Burada Kalkınma Ajansları’ndan da kısaca sözedersek; AB ülkelerinde olduğu gibi yatırımcılara bürokratik işlemleri en aza indirerek hızla yatırım işlemlerini sonlandıracak ve destekleyecek “Tek Durak Ofis”lerin kurulması amacıyla yola çıkılmıştı. Ne yazık ki bunun henüz gerçekleşemediğini üzülerek görüyoruz.
Keşke Kalkınma Ajansları kuruluş aşamasında Avrupa’daki özellikle İrlanda’daki ajansların modeli (Enterprise Ireland gibi) benimsenmiş olsaydı.

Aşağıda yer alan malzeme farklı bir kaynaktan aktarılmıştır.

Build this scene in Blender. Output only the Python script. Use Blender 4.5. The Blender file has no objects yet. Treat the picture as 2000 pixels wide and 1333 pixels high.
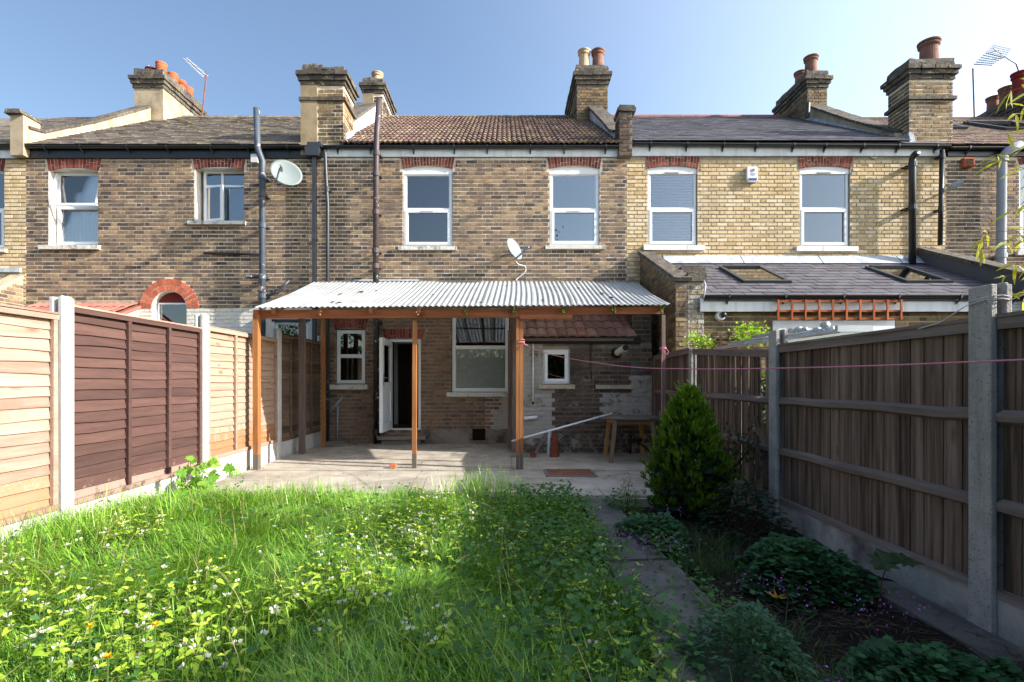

AB’ye uyum yasaları çerçevesinde Ajansların kurulmasında, bölgesel kalkınmayı hızlandırmak, bölgeler arasındaki eşitsizliği gidermek, kaynakların yerinde ve etkin kullanılmasını sağlayarak yeni girişimcilerin akılcı projelerini hayata geçirmek temel amaçlar olarak belirlenmişti. Bugün sayıları 26 olan Kalkınma Ajansları kurulma aşamasında bir hayli umut ve heyecan yaratmıştı. Yapısında Sivil Toplum Kuruluşları’nın (STK) da varlığı katılımcılığın somut göstergesi olarak görüldü. Sayısal çoğunluk STK ve meslek kuruluşlarından yana olmasına karşın kamu kaynaklarının kullanımı ve denetimi nedeniyle yönetim ve proje belirlemelerinde kamu ağırlığı giderek önplana çıkmaya başladı. Sistem istemeyerek de olsa kamu kuruluşu niteliğine dönüşüverdi.
Örneğin; üye sayısı 100’ü bulan, kentin iş dünyasının, sosyal hayatın içinden gelen insanlardan oluşan “Kalkınma Kurulu”nun bir yetkisi yok. Kurul, İl valisinin başkanlığını yaptığı Yönetim Kurulu’na danışmanlık ya da tavsiye niteliğinde öneriler sunan konumda.
Kalkınma Ajansları’nın örnek teşkil eden başarılı çalışmalarına da haksızlık yapmadan gelen eleştirileri de söylemekte yarar görenlerdenim.